The coach’s loyalty to and belief in Boyle is equally maddening. The 39-year-old has had an illustrious NHL career, but he had all of it somewhere else. Boyle has been a below average player throughout his two years on Broadway. Hired to transport the puck and run the power play, he failed so miserably at those assignments that the Rangers felt the need to trade a first-rounder and their best forward prospect (Anthony Duclair) to get someone else (Keith Yandle) to do the jobs for which Boyle had been hired eight months earlier.
Boyle has been on the ice for one five-on-four PPG since Christmas (on Feb. 17) covering 87:39 during the regular season and 11:36 this series. Yet he is the solution? Come on. And let’s agree not even to mention his typical olé approach to defense when Eric Fehr barreled past him (and J.T. Miller) to bury a bad rebound to give the Penguins a 1-0 lead 69 seconds into Game 4.
Still, though, Boyle and Diaz would be third-pair defensemen and second-unit power play people. If the Rangers are going to stay alive and give themselves any chance of becoming the first team in NHL history to overcome a 3-1 series deficit three straight years (a year after becoming the first team in league history to pull off the feat two years in a row), their best players have to be significantly better.
And that means:
1. Henrik Lundqvist
You probably would have to go back to, what, 2009 in the first round against Washington, to find a time when the franchise goaltender was as deficient, complicit in a dreadful effort, and unable to give his team a chance to win as Thursday night’s Game 4, in which he suffered an inglorious hook 6:04 into the second period to cap an inglorious performance.

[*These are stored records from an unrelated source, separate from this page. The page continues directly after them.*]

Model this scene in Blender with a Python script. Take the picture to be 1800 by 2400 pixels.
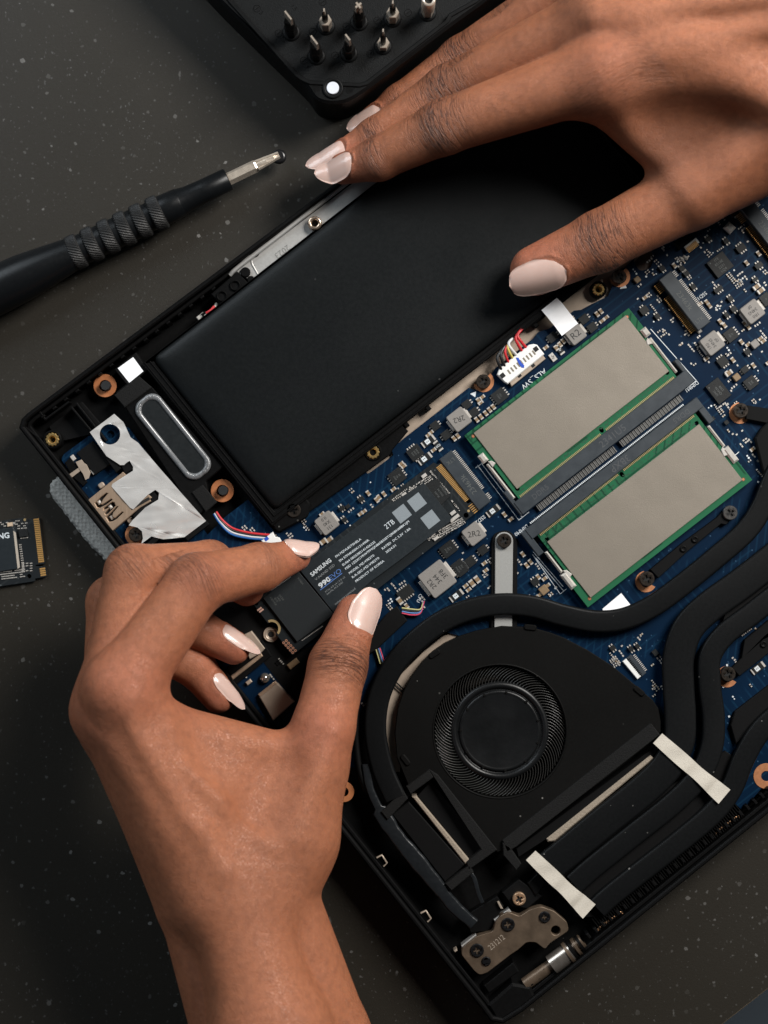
import bpy, math, random
import numpy as np
from mathutils import Vector, Matrix
from mathutils.geometry import tessellate_polygon

for o in list(bpy.data.objects):
    bpy.data.objects.remove(o)
scene = bpy.context.scene
COL = scene.collection
random.seed(7)
R = math.radians

# ------------------------------------------------------------------ camera, world, lamps, exposure
MM = 0.001
CAM_H = 550.0            # mm above the table top
S0 = 7.07                # photograph pixels per mm on the table top
cam_data = bpy.data.cameras.new('camera')
cam = bpy.data.objects.new('camera', cam_data)
COL.objects.link(cam)
cam.location = (0, 0, CAM_H * MM)
cam.rotation_euler = (0, 0, 0)
cam_data.sensor_fit = 'VERTICAL'
cam_data.sensor_height = 36.0
cam_data.lens = 36.0 / (2400.0 / S0) * CAM_H
cam_data.clip_start = 0.01
cam_data.clip_end = 20.0
cam_data.dof.use_dof = True
cam_data.dof.focus_distance = (CAM_H - 17) * MM
cam_data.dof.aperture_fstop = 9.0
scene.camera = cam

world = bpy.data.worlds.new('World')
scene.world = world
world.use_nodes = True
bg = world.node_tree.nodes['Background']
bg.inputs['Color'].default_value = (0.75, 0.85, 1.0, 1)
bg.inputs['Strength'].default_value = 0.012


def area_lamp(name, loc, target, sx, sy, power, color):
    d = bpy.data.lights.new(name, 'AREA')
    d.shape = 'RECTANGLE'
    d.size, d.size_y = sx, sy
    d.energy = power
    d.color = color
    o = bpy.data.objects.new(name, d)
    COL.objects.link(o)
    o.location = loc
    v = Vector(target) - Vector(loc)
    o.rotation_euler = v.to_track_quat('-Z', 'Y').to_euler()
    return o


area_lamp('window_light', (0.50, 0.47, 0.60), (0.0, 0.02, 0.0), 0.34, 0.34, 13.8, (1.0, 0.965, 0.92))
area_lamp('side_window_light', (-0.44, 0.44, 0.42), (-0.05, 0.05, 0.0), 0.36, 0.36, 2.5, (0.84, 0.93, 1.0))
area_lamp('room_fill_light', (-0.60, -0.40, 0.55), (0.0, 0.0, 0.0), 0.5, 0.5, 0.4, (0.75, 0.88, 1.0))

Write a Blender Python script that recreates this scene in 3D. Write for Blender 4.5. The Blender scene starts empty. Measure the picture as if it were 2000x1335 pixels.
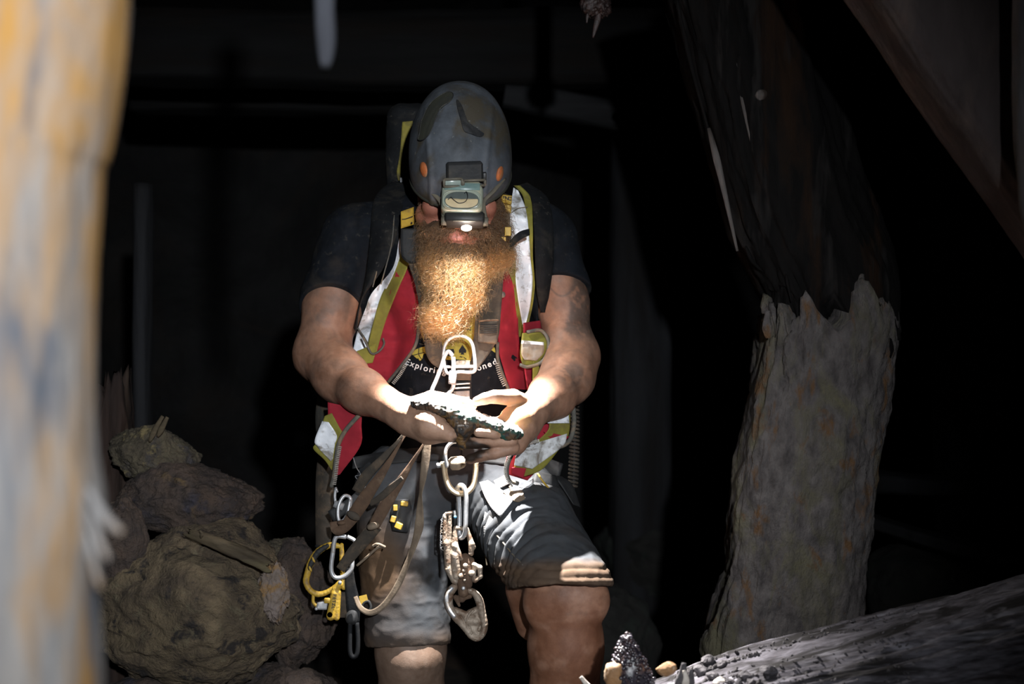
import bpy, math, random
import numpy as np
import openvdb
from mathutils import Vector, Matrix
random.seed(7)
np.random.seed(7)
C = bpy.context.scene.collection
S = bpy.context.scene

# ------------------------------------------------------------------ camera, world, lights, exposure
FP = 50.0 / 36.0 * 2000.0          # focal length in photo pixels
Y0 = 3.4                           # distance of the miner
ZC = 1.27                          # camera height


def P(px, py, d=0.0):
    """photo pixel + depth offset from the miner's plane (metres) -> world point"""
    Y = Y0 + d
    return np.array([(px - 1000.0) * Y / FP, Y, ZC - (py - 667.5) * Y / FP])


def W(px, py, d):
    px, py, d = np.broadcast_arrays(np.asarray(px, float), np.asarray(py, float), np.asarray(d, float))
    Y = Y0 + d
    return np.stack([(px - 1000.0) * Y / FP, Y, ZC - (py - 667.5) * Y / FP], -1)


cam_d = bpy.data.cameras.new('camera')
cam_d.lens = 50
cam_d.sensor_width = 36
cam_d.clip_start = 0.05
cam_d.dof.use_dof = True
cam_d.dof.focus_distance = 3.22
cam_d.dof.aperture_fstop = 2.8
cam = bpy.data.objects.new('camera', cam_d)
cam.location = (0, 0, ZC)
cam.rotation_euler = (math.pi / 2, 0, 0)
C.objects.link(cam)
S.camera = cam

wd = bpy.data.worlds.new('mine_darkness')
wd.use_nodes = True
wd.node_tree.nodes['Background'].inputs[0].default_value = (0.55, 0.65, 1, 1)
wd.node_tree.nodes['Background'].inputs[1].default_value = 0.0007
S.world = wd


def lamp(name, kind, loc, energy, col, aim=None, **kw):
    d = bpy.data.lights.new(name, kind)
    d.energy = energy
    d.color = col
    for k, v in kw.items():
        setattr(d, k, v)
    o = bpy.data.objects.new(name, d)
    o.location = loc
    if aim is not None:
        o.rotation_euler = (Vector(aim) - Vector(loc)).to_track_quat('-Z', 'Y').to_euler()
    C.objects.link(o)
    return o


# the second explorer's cap lamp, behind and above the camera
lamp('second_cap_lamp', 'SPOT', (0.42, -1.2, 1.80), 660, (0.90, 0.95, 1.0), aim=(-0.36, 3.4, 1.22),
     spot_size=math.radians(41), spot_blend=1.0, shadow_soft_size=0.04)
# the miner's own LED, pointing down at his hands
LED = P(911, 457, -0.275)
lamp('miner_cap_beam', 'SPOT', LED, 460, (1.0, 0.97, 0.94), aim=P(935, 905, -0.40),
     spot_size=math.radians(84), spot_blend=1.0, shadow_soft_size=0.005)
lamp('miner_cap_spill', 'SPOT', LED, 15, (1.0, 0.97, 0.94), aim=P(918, 905, -0.47),
     spot_size=math.radians(168), spot_blend=0.7, shadow_soft_size=0.005)

vs = S.view_settings
S.display_settings.display_device = 'sRGB'
vs.view_transform = 'Standard'
vs.look = 'None'
vs.gamma = 1
vs.use_curve_mapping = False
vs.exposure = 0.0

# ------------------------------------------------------------------ noise
def _h(i, j, k, s):
    n = (i * 374761393 + j * 668265263 + k * 2147483647 + s * 974634777) & 0xFFFFFFFF
    n = ((n ^ (n >> 13)) * 1274126177) & 0xFFFFFFFF
    n = (n ^ (n >> 16)) & 0xFFFF
    return n / 32767.5 - 1.0


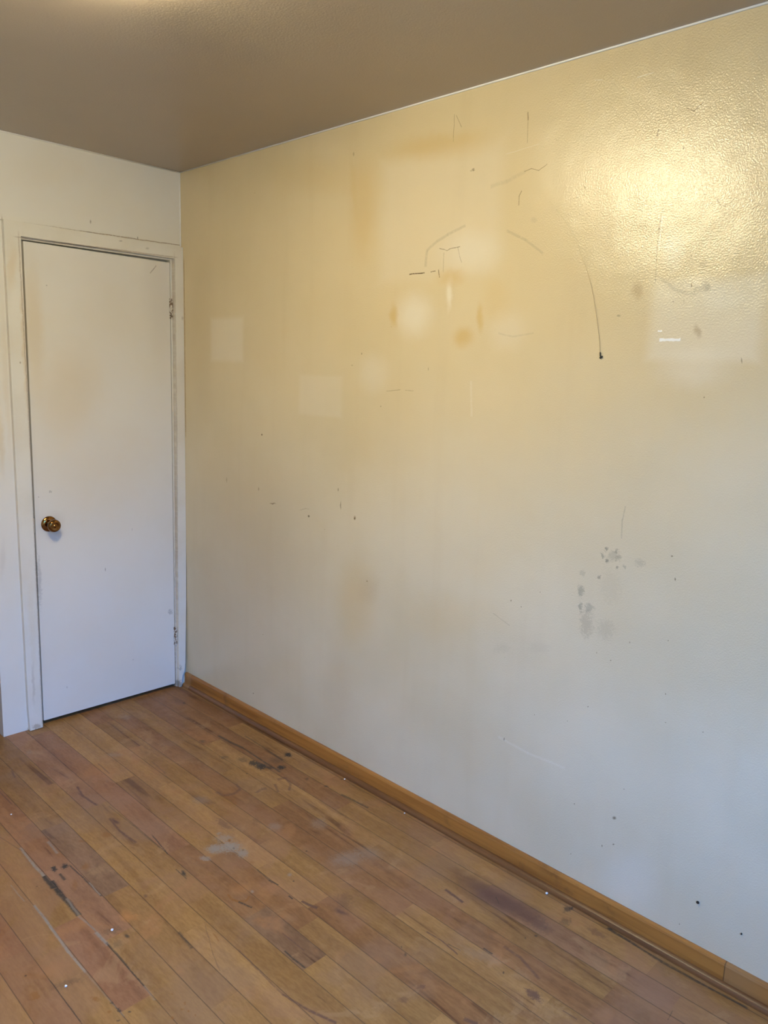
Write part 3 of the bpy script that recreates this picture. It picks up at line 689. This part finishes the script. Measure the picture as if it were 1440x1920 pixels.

The Rangers have no hope of winning unless Lundqvist is the best player on the ice, as he was in last Saturday’s 4-2 Game 2 victory. Heavy lies the burden, but it is one the King has embraced throughout his career. Win or lose, it would be shocking if the proud (and somewhat humbled) 34-year-old is not at the top of his game for this one.
2. Derick Brassard
Big Game Brass made an 18-second appearance in Game 2, winning the offensive zone draw to start the sequence on which Keith Yandle got the game-tying 1-1 goal and then scoring on a breakaway soon after for a 2-1 lead. Otherwise, Brassard has lived life on the perimeter and has been unable to find open ice on the power play from which to unleash the best shot on the team.
3. Eric Staal
The deadline acquisition was able to create some open ice back in the middle in Game 4, but the line still reads 0-0-0. Moreover, Staal has been on the ice for eight Pittsburgh goals (three at five-on-five; two empty-netters; two PPG’s and one shorthander) and none for the Rangers.
4. Rick Nash
The team’s best forward in Game 3 was no factor at all in the next one. The Rangers need a 2015 Tampa Bay Game 6 (1-3-4) from Big 61, for whom every game now becomes potentially his last in a Blueshirt.
5. Mats Zuccarello
Hasn’t been able to stick his nose in, win battles and retrieve pucks. Nor has the Norwegian been able to get under the Penguins’ skin. Biggest quandary of year is how and why Zuccarello and Brassard lost the chemistry they had combined to create over the last two seasons.
6. Marc Staal/Kevin Klein
Staal — dominant in the Game 2 victory — has been on for six of the Penguins’ seven PPG’s (and for 10 of their 15 overall) while Klein — horrid on Thursday in New York — has been on for five. These two simply have to be stiffer both individually and as a pair.
7. Keith Yandle
The Yandy Man is the quarterback of the power play, whose deficient entries and rambling possession work have amounted to 0-for-16 five-on-four.